John Morrissey, the man who founded Saratoga Race Course in 1863 and Morrissey’s Club House in 1866 (forerunner of the Canfield Casino), was born poor in County Tipperary Ireland in 1831 and died rich and famous in 1878, age 47, in a room at the Adelphi Hotel on Broadway in downtown Saratoga Springs. (The intimate “high Victorian” hotel is still housing guests in the 2010 racing season. It is located near the onetime sites of the two most famous hotels in Saratoga Springs history, the Grand Union–on the West side of Broadway and once the largest hotel in the world–and the U. S.–where Borders bookstore is today.)
Morrissey’s achievements in his short life were extraordinary. His parents came to New York when he was two. Morrissey’s youth in Troy, New York and later New York City was one of grueling manual labor, gang violence, poverty, a short incarceration, and “No Irish Need Apply” signs at places of employment. His fighting prowess eventually made him the Heavyweight Boxing Champion (bare knuckles). Morrissey’s nickname “Old Smoke” came about when, during a fight with a member of a rival gang, he was pinned on his back against burning coals from an overturned stove. Although badly burned, he won the brawl. (The movie “Gangs of New York” depicts the life that Morrissey would have lived as a member of the gang known as the Dead Rabbits. He was a nemesis in real life of the movie’s main villain, William “Bill the Butcher” Poole. A friend of Morrissey’s shot and killed Poole in 1855.)
Backed by the Tammany Hall political machine of William “Boss” Tweed, Morrissey became a two-term U. S. Congressman and a New York State Senator (he died of pneumonia before actually taking office in the Senate). Morrissey quit Congress, fed up with the corruption of Tammany Hall and he eventually testified against Boss Tweed.
In his quest to build a race course in Saratoga Springs, the rough and tumble Irish-immigrant Morrissey was financially backed by wealthy members of the New York elite, William Travers and John Hunter (founding chairman of The Jockey Club).
Morrissey would become a noted gambling entrepreneur/investor and he left an estate worth more than $2 million (using the consumer price index, this is equivalent of about $45 million today). The New York Senate closed on the day of his funeral and 15,000-20,000 people turned out to pay their respects as he was taken to his grave in St. Peter’s Cemetery near Troy, New York.

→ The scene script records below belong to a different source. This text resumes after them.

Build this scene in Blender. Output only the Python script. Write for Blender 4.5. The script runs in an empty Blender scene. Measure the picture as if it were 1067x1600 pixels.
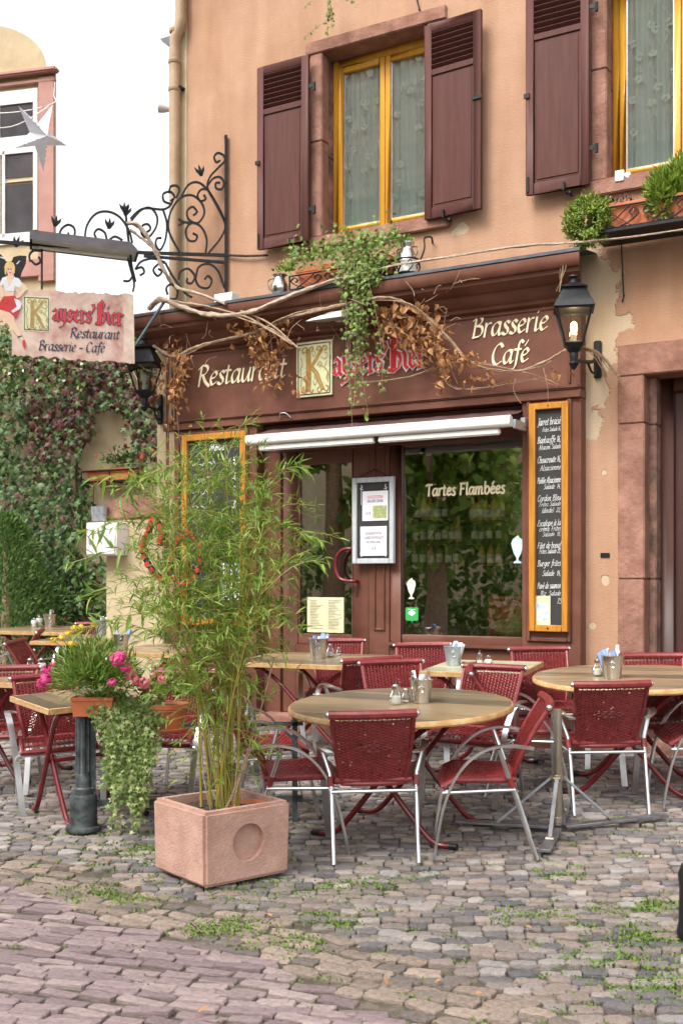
import bpy, bmesh, math, random
from mathutils import Vector, Matrix, noise
V = Vector
rng = random.Random(11)
SC = bpy.context.scene
COL = SC.collection
PI = math.pi

# ------------------------------------------------------------------ camera, sky, sun, exposure
F, HZ, CX = 1750.0, 905.0, 533.5            # focal length and horizon row, in photo pixels
CAM = V((0.0, -8.6, 1.5))
YAW = math.radians(30)
RV = V((math.cos(YAW), math.sin(YAW), 0)); FV = V((-math.sin(YAW), math.cos(YAW), 0)); UZ = V((0, 0, 1))
cd = bpy.data.cameras.new('camera'); cam = bpy.data.objects.new('camera', cd); COL.objects.link(cam)
cam.location = CAM; cam.rotation_euler = (PI/2, 0, YAW)
cd.sensor_fit = 'VERTICAL'; cd.sensor_height = 36; cd.sensor_width = 24
cd.lens = 36*F/1600; cd.shift_y = (HZ-800)/1600; cd.clip_start = .05; cd.clip_end = 2000
cd.dof.use_dof = True; cd.dof.focus_distance = 7.0; cd.dof.aperture_fstop = 5.6
SC.camera = cam

SUN_EL, SUN_AZ = 51, 252                      # degrees; azimuth counter-clockwise from +X of where the sun stands
w = bpy.data.worlds.new("World"); SC.world = w; w.use_nodes = True
nt = w.node_tree; nt.nodes.clear()
out = nt.nodes.new('ShaderNodeOutputWorld'); bg = nt.nodes.new('ShaderNodeBackground')
sky = nt.nodes.new('ShaderNodeTexSky'); sky.sky_type = 'NISHITA'; sky.sun_disc = False
sky.sun_elevation = math.radians(SUN_EL); sky.sun_rotation = math.radians(90-SUN_AZ)
sky.dust_density = 4; sky.air_density = 1; sky.ozone_density = 1
hs = nt.nodes.new('ShaderNodeHueSaturation'); hs.inputs['Saturation'].default_value = .10; hs.inputs['Value'].default_value = 2.0
nt.links.new(sky.outputs[0], hs.inputs['Color']); nt.links.new(hs.outputs[0], bg.inputs[0]); bg.inputs[1].default_value = .15
nt.links.new(bg.outputs[0], out.inputs[0])
sl = bpy.data.lights.new('sun', 'SUN'); sl.energy = 1.4; sl.angle = math.radians(20); sl.color = (1, .93, .82)
so = bpy.data.objects.new('sun', sl); COL.objects.link(so)
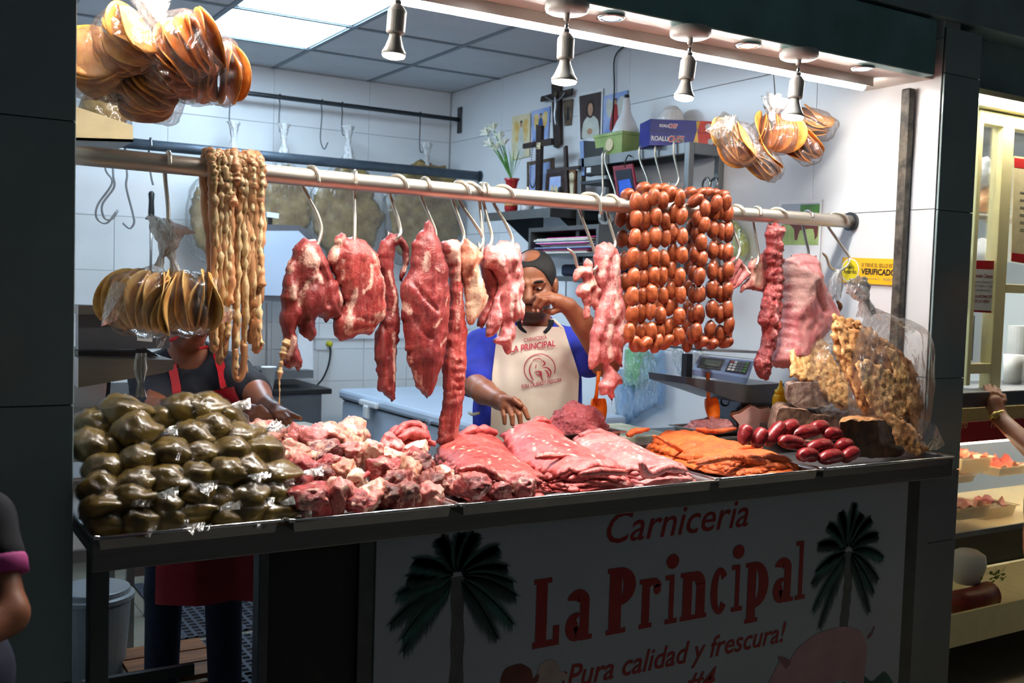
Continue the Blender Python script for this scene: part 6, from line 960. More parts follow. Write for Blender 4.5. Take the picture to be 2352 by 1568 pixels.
xs, ys, zs = sheet_on(g, x0-.02, x1+.02, .97, zt, 60, 70, base); gx, gz = xs[0], zs[:, 0]
def ap_y(x, z, k=.0):
    i = np.clip((x-gx[0])/(gx[1]-gx[0]), 0, len(gx)-1.001); j = np.clip((z-gz[0])/(gz[1]-gz[0]), 0, len(gz)-1.001); a, b_ = i.astype(int), j.astype(int); u, v = i-a, j-b_
    return ys[b_, a]*(1-u)*(1-v)+ys[b_, a+1]*u*(1-v)+ys[b_+1, a]*(1-u)*v+ys[b_+1, a+1]*u*v-k
m_, n_ = 60, 34; V = []
for j in range(m_):
    z = zb+(zt-zb)*j/(m_-1); f = np.clip((z-1.20)/(zt-1.20), 0, 1); a = x0-.012*(1-f)+.004*f; b_ = x1+.012*(1-f)-.050*f
    if z < 1.02: a -= .05*(1.02-z)/.4; b_ += .03
    xx = np.linspace(a, b_, n_); V.append(np.c_[xx, ap_y(xx, np.full(n_, z))+.003*np.sin(xx*60+z*5), np.full(n_, z)])
V = np.array(V).reshape(-1, 3); F = [(j*n_+i, j*n_+i+1, (j+1)*n_+i+1, (j+1)*n_+i) for j in range(m_-1) for i in range(n_-1)]; V2 = V+np.array([0, .003, 0]); nv = len(V)
ap = mk('apron', untl(np.vstack([V, V2])), F+[tuple(nv+i for i in f)[::-1] for f in F], 'apron_white', t, smooth=True)
q = MB(); q.tube([untl(np.array([x1-.055, float(ap_y(np.array([x1-.055]), np.array([zt]))[0]), zt-.004])), untl(L3(1272, 735, 3.80)), untl(L3(1262, 735, 3.92))], .006, 6); q.build('neck_strap', 'apron_white', ap, smooth=True)
q = MB(); q.tube([untl(L3(1100, 948, 3.72)), untl(L3(1085, 952, 3.78)), untl(L3(1078, 948, 3.9))], .006, 6); q.build('waist_strap', 'apron_white', ap, smooth=True)
def onap(x, z): return untl(np.c_[x, ap_y(x, z, .0085), z])
def apt(body, a, b, h, **k):
    A1_, B1_ = L3(a[0], a[1], 3.73), L3(b[0], b[1], 3.73); sl = (B1_[2]-A1_[2])/(B1_[0]-A1_[0]); lettering('lettering', body, 'apron_print', ap, lambda x, z: onap(x, z+sl*(x-A1_[0])), A1_[0], B1_[0], A1_[2], A1_[2]+h*3.73/FL, **k)
apt('CARNICERIA', (1203, 787), (1257, 780), 9, bold=.012); apt('LA PRINCIPAL', (1172, 811), (1277, 797), 15, bold=.03); apt('PURA CALIDAD Y FRESCURA', (1198, 893), (1291, 878), 9, bold=.015)
def ring(px0, py0, rx, ry, a0, a1, w=1.4):
    V = []; F = []; n = 40
    for i in range(n+1):
        a = math.radians(a0+(a1-a0)*i/n)
        for k in (-w/2, w/2): p = L3(px0+(rx+k)*math.cos(a), py0-(ry+k)*math.sin(a), 3.73); V.append((p[0], p[2]))
    F = [(2*i, 2*i+1, 2*i+3, 2*i+2) for i in range(n)]; V = np.array(V); mk('emblem', onap(V[:, 0], V[:, 1]), F, 'apron_print', ap)
ring(1240, 848, 36, 34, -20, 245, 2.0)
def stroke(pts, w=1.6, nm='emblem'):
    P = spline(np.array(pts, float), 6); T = np.gradient(P, axis=0); T /= np.linalg.norm(T, axis=1)[:, None]; N = np.c_[-T[:, 1], T[:, 0]]; w_ = w*np.sin(np.linspace(.25, 2.9, len(P)))[:, None]/2; Q = np.stack([P-N*w_, P+N*w_], 1).reshape(-1, 2); W3 = np.array([L3(x, y, 3.73) for x, y in Q]); mk(nm, onap(W3[:, 0], W3[:, 2]), [(2*i, 2*i+1, 2*i+3, 2*i+2) for i in range(len(P)-1)], 'apron_print', ap)
for pts, w in (([(1222, 832), (1230, 825), (1242, 826), (1246, 838)], 2), ([(1222, 832), (1216, 850), (1222, 868), (1226, 874)], 3), ([(1246, 828), (1252, 836), (1246, 842)], 4), ([(1246, 846), (1258, 846), (1266, 856), (1262, 870)], 3.5), ([(1227, 855), (1240, 854), (1240, 862), (1230, 860)], 4), ([(1244, 852), (1244, 868), (1248, 876)], 3), ([(1252, 850), (1260, 860), (1258, 868)], 4), ([(1232, 836), (1230, 848)], 2)): stroke(pts, w)
# ---- the young man at the left
t = thing('person', untl(np.array([*L3(440, 860, 3.42)[:2], 0])), 'young man in dark T-shirt and red apron, face behind tostada bag', 'person')
s = SDF((L3(300, 900, 3.4)[0]-.05, L3(440, 800, 2.9)[1], 1.0), (L3(700, 900, 3.2)[0]+.05, L3(440, 800, 3.66)[1], 1.75), .0036)
HC = L3(436, 715, 3.36); A, W_ = head(s, HC, .75, .42, 1.0); s.cone(W_(0, -.03, -.06), L3(432, 830, 3.44), .054, .060, .03); s.ell(L3(440, 900, 3.46), (.15, .085, .16), .03)
s.cone(L3(545, 862, 3.42), L3(590, 905, 3.25), .046, .044, .02); s.cone(L3(590, 905, 3.25), L3(612, 932, 3.12), .042, .029, .012); s.cone(L3(330, 865, 3.46), L3(360, 940, 3.30), .046, .044, .02); s.cone(L3(360, 940, 3.30), L3(555, 952, 3.06), .042, .028, .012)
hand(s, L3(612, 932, 3.12), .027, (L3(632, 942, 3.07), .026), [([L3(658, 946, 3.04), L3(675, 955, 3.02), L3(690, 960, 3.01)], .0085), ([L3(652, 950, 3.03), L3(664, 962, 3.0), L3(670, 972, 2.99)], .0088), ([L3(643, 952, 3.03), L3(652, 966, 3.0), L3(657, 974, 2.99)], .0085), ([L3(634, 950, 3.03), L3(640, 962, 3.01), L3(645, 970, 3.0)], .0078)], [L3(626, 950, 3.06), L3(632, 962, 3.03), L3(640, 968, 3.01)])
hand(s, L3(556, 952, 3.06), .027, (L3(578, 948, 3.03), .027), [([L3(596, 945, 3.0), L3(614, 952, 2.98), L3(624, 968, 2.985)], .0090), ([L3(592, 952, 2.995), L3(608, 962, 2.975), L3(615, 974, 2.985)], .0090), ([L3(584, 958, 2.995), L3(598, 968, 2.975), L3(602, 975, 2.985)], .0086), ([L3(576, 960, 3.0), L3(586, 968, 2.985), L3(590, 974, 2.99)], .0078)], [L3(580, 940, 3.02), L3(598, 938, 3.0), L3(612, 946, 2.99)])
rot_mesh('body', s, 'skin_dark', t)
h = SDF(HC-.16, HC+np.array([.16, .16, .2]), .005); h.ell(W_(0, -.014, .036), (.083, .104, .096), .0, A=A); h.ell(W_(0, .062, -.012), (.085, .075, .078), .008, '-', A=A); h.ell(W_(0, .05, -.09), (.12, .12, .10), .01, '-', A=A); rot_mesh('hair', h, 'hair', t); eyes(t, W_, A)
q = MB(); q.tube([untl(W_(x, .084-abs(x)*.25, -.0635)) for x in (-.022, -.011, 0, .011, .022)], [.003, .006, .006, .006, .003], 8); q.build('lips', 'lip', t, smooth=True)
g = SDF((L3(280, 900, 3.5)[0]-.05, L3(440, 800, 3.1)[1], .9), (L3(620, 900, 3.3)[0]+.02, L3(440, 800, 3.68)[1], 1.5), .0045)
g.ell(L3(440, 920, 3.47), (.175, .115, .20), .02); g.ell(L3(440, 1010, 3.47), (.17, .125, .20), .06); g.cone(L3(435, 838, 3.47), L3(345, 862, 3.48), .075, .064, .04); g.cone(L3(435, 838, 3.47), L3(530, 858, 3.44), .075, .064, .04); g.cone(L3(528, 860, 3.44), L3(578, 898, 3.29), .068, .064, .03); g.cone(L3(345, 862, 3.48), L3(352, 945, 3.33), .070, .068, .03); g.cone(L3(436, 815, 3.40), L3(430, 740, 3.38), .056, .07, .01, '-')
g.g += (.004*fbm(np.stack(np.meshgrid(*[g.lo[k]+g.h*np.arange(0, g.n[k]) for k in range(3)], indexing='ij'), -1)[::2, ::2, ::2]*np.array([18, 18, 10]), 5, 2)).repeat(2, 0).repeat(2, 1).repeat(2, 2)[:g.n[0], :g.n[1], :g.n[2]].astype(np.float32); g.cutz(.92, False); rot_mesh('shirt', g, 'navy_shirt', t)
x0, x1 = L3(388, 930, 3.3)[0], L3(552, 930, 3.3)[0]; zt = L3(460, 900, 3.33)[2]; base = L3(440, 930, 3.37)[1]; zb = .45
xs, ys, zs = sheet_on(g, x0-.06, x1+.06, .93, zt+.03, 60, 60, base); gx, gz = xs[0], zs[:, 0]; V = []; m_, n_ = 60, 30; zl_, zr_ = L3(392, 928, 3.3)[2], L3(528, 882, 3.3)[2]
for j in range(m_):
    f = j/(m_-1); top = np.linspace(zl_, zr_, n_); z = zb+(top-zb)*f; k_ = np.clip((z.mean()-1.05)/.15, 0, 1); xx = np.linspace(x0-.05*(1-k_), x1+.05*(1-k_)-.035*k_, n_); V.append(np.c_[xx, ap_y(xx, z)+.004*np.sin(xx*40), z])
V = np.array(V).reshape(-1, 3); F = [(j*n_+i, j*n_+i+1, (j+1)*n_+i+1, (j+1)*n_+i) for j in range(m_-1) for i in range(n_-1)]; nv = len(V); ap = mk('apron', untl(np.vstack([V, V+[0, .004, 0]])), F+[tuple(nv+i for i in f)[::-1] for f in F], 'apron_red', t, smooth=True)
for pts in ([(400, 930), (390, 880), (372, 810), (395, 780), (412, 770)], [(520, 888), (500, 850), (478, 815), (466, 795)]):
    P = spline([L3(x, y, 3.3-.0*i) for i, (x, y) in enumerate(pts)], 6); yy = front_of(g, P[:, 0], P[:, 2]); P[:, 1] = np.where(np.isnan(yy), P[:, 1], yy-.008); w = np.array([.014, 0, .003]); V = np.vstack([P-w, P+w]); n = len(P); V = np.vstack([V, V+[0, .004, 0]]); F = [(i, i+1, n+i+1, n+i) for i in range(n-1)]+[(2*n+i, 3*n+i, 3*n+i+1, 2*n+i+1) for i in range(n-1)]; mk('apron_strap', untl(V), F, 'apron_red', ap, smooth=True)
for x, y in ((407, 928), (513, 888)):
    p = L3(x, y, 3.3); p[1] = ap_y(p[:1], p[2:])[0]-.004; q = MB(); q.lathe([(.003, .0), (.0065, .001), (.0065, .003), (.003, .003)], untl(p), (math.sin(YAW), math.cos(YAW), 0), 12); q.build('rivet', 'chrome', ap)
tr = SDF((L3(330, 900, 3.5)[0]-.02, L3(440, 800, 3.3)[1], -.01), (L3(620, 900, 3.5)[0], L3(440, 800, 3.75)[1], 1.0), .008); cx = L3(450, 1000, 3.48); tr.ell((cx[0], cx[1], .92), (.165, .12, .12), .02)
for d in (-1, 1): tr.cone((cx[0]+d*.085, cx[1], .88), (cx[0]+d*.10, cx[1], .46), .085, .062, .03); tr.cone((cx[0]+d*.10, cx[1], .46), (cx[0]+d*.11, cx[1]+.01, .09), .062, .055, .02); tr.ell((cx[0]+d*.11, cx[1]-.05, .045), (.045, .12, .042), .01)
rot_mesh('trousers', tr, 'jeans', t)
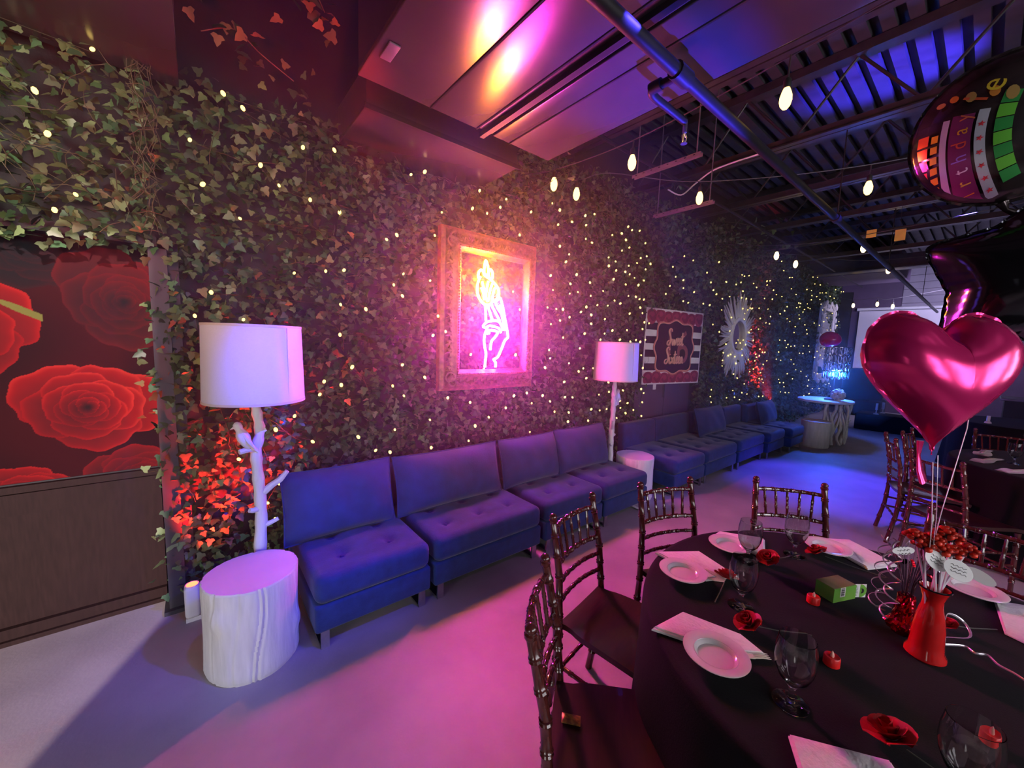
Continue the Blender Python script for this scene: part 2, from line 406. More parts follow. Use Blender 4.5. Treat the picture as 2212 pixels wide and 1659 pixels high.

If you are interested in Saratoga Springs history, you may want to read an intriguing new book by Geoffrey O’Brien titled: The Fall of the House of Walworth: A Tale of a Madness and Murder in Gilded Age America. The Walworth’s were a patrician old-line New York family, whose mansion, Pine Grove, was in Saratoga Springs from 1815 until 1955, when it was demolished after the death of the last Walworth. As the book’s title indicates, the family became so dysfunctional that it lost its prominence. John Morrissey is mentioned in the book twice, but in an unflattering manner, due to his background as a gang member, pugilist, associate of Boss Tweed, and gambling impresario. (Click here to see a book review.)
Copyright © 2010 Horse Racing Business
No doubt Saratoga is a great town and I agree with your choice of the Wishing Well. Interesting history lesson as I believe the racetrack opened at or around the Civil War…..As I’m interested in the politics of that time the book sound like a great read to me. Thanks for the insight.